ゼイド アテジャと恋に落ちたアラブ人の青年。アテジャに好意を持っている
アテジャ イブン・ジャットの娘。ファードと結婚させられそうになっている。
ハーファ イブン・ジャッドの妻
ファード アラブ人。イブン・ジャッドの一行。トログと悪だくみをしている。フランス語ができる。アテジャの婚約者。
モトログ イブン・ジャッドの一行。
アバス 黒人。フェジュアン同様、子供の頃からイブン・ジャッドの奴隷。
アブド・エル・アジズ イブン・ジャッドの一行
トヤット ターザンがいた巨大類猿人種族のかしら
ムワラット トヤットの群れの類人猿
ガヤット
ズソ
ゴヤッド トヤットの群れの類人猿。トヤットとギノーダ姫を奪い合う。
ジェームズ・ハンター・ブレーク アメリカ人青年。野獣の生態の撮影のためにスティンボル隊に加わってアフリカにきた。
ウィルバー・スティンボル ニューヨークのスティンボル証券会社社長。ブレークのサファリの隊長。短気で傲慢でわがままな嫌われ者だが悪人ではない。
サー・リチャード・モンモラシー ニムルの騎士。ジェームズを助ける
ピーター・ウィッグス ニムルの衛兵。黒人。
パウル・ボドキン ニムルの衛兵。黒人。リチャードの部下。
マイクル 少年。リチャードの従者
エドワード 少年。ブレークの従者
サー・マラド ニムルの騎士。ギノーダ姫の婚約者。
ゴバード侯 リチャード獅子心王の部下ゴバードの子孫。ニムル城の城主
ブリニルダ妃 ゴバード候の妻
ギノーダ姫 ゴバード候の娘。絶世の美女。ブレークに好意を抱く。
サー・バートラム ニムルの騎士。ターザンがニムルに入場するのを案内した。
ボーハン王 リチャード獅子心王の部下ボーハンの子孫。ニムル城の仇敵、セパルチア城の城主。ギノーダ姫に横恋慕する。
サー・ガイ セパルチア城の騎士。ブレークと馬上試合をおこない、敗れる。
サー・ウィルドレッド セパルチア城随一の騎士。ブレークと馬上槍試合をおこない、相打ちになる。
サー・バランド セパルチア城の守備隊指揮官をつとめる老騎士。
モーレイ セパルチア城の衛兵。
パーシヴァル セパルチアの騎士。
タボ ガラ族の黒人。ウララの兄
バタンド ガラ族の村長
ジャド・バル・ジャ 金色のライオン。ターザンの親友。

history/初出

Tarzan,Load of Jungle,Dec.1927
Tarzan,Load of Jungle,1928

comment/コメント

 ターザンを象徴するようなタイトルなのに、ハヤカワ文庫版には収録されなかった。
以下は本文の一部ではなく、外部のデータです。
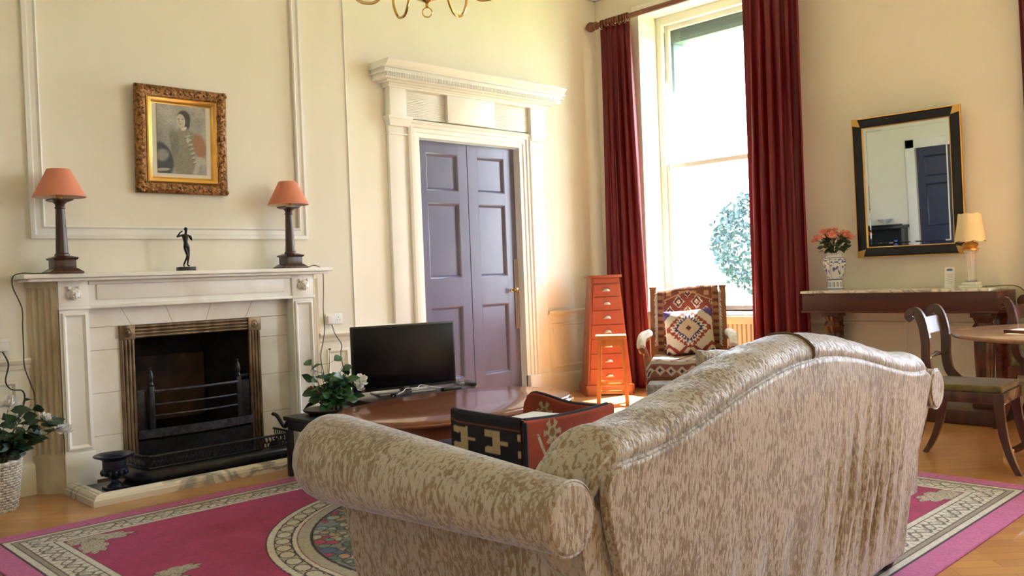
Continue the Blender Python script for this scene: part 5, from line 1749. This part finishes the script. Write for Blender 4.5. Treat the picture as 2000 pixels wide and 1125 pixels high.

残念。というわけで、長く未訳と思われていたが、「おいたち編」を刊行している河出書房がもう一冊「密林の王者」編も出していて、それがなんと、本作の邦訳版なのだ。こちらでは訳者の大久保氏が解説を書いていて、それによれば、大久保氏といえば日本の英米文学翻訳家としては有数の方だが、実はひそかにターザンの原書を取り寄せて愛読していたという隠れファンで、この翻訳の依頼はもう喜んで引き受けたのだとか。うーむ、あなどりがたし、ターザン。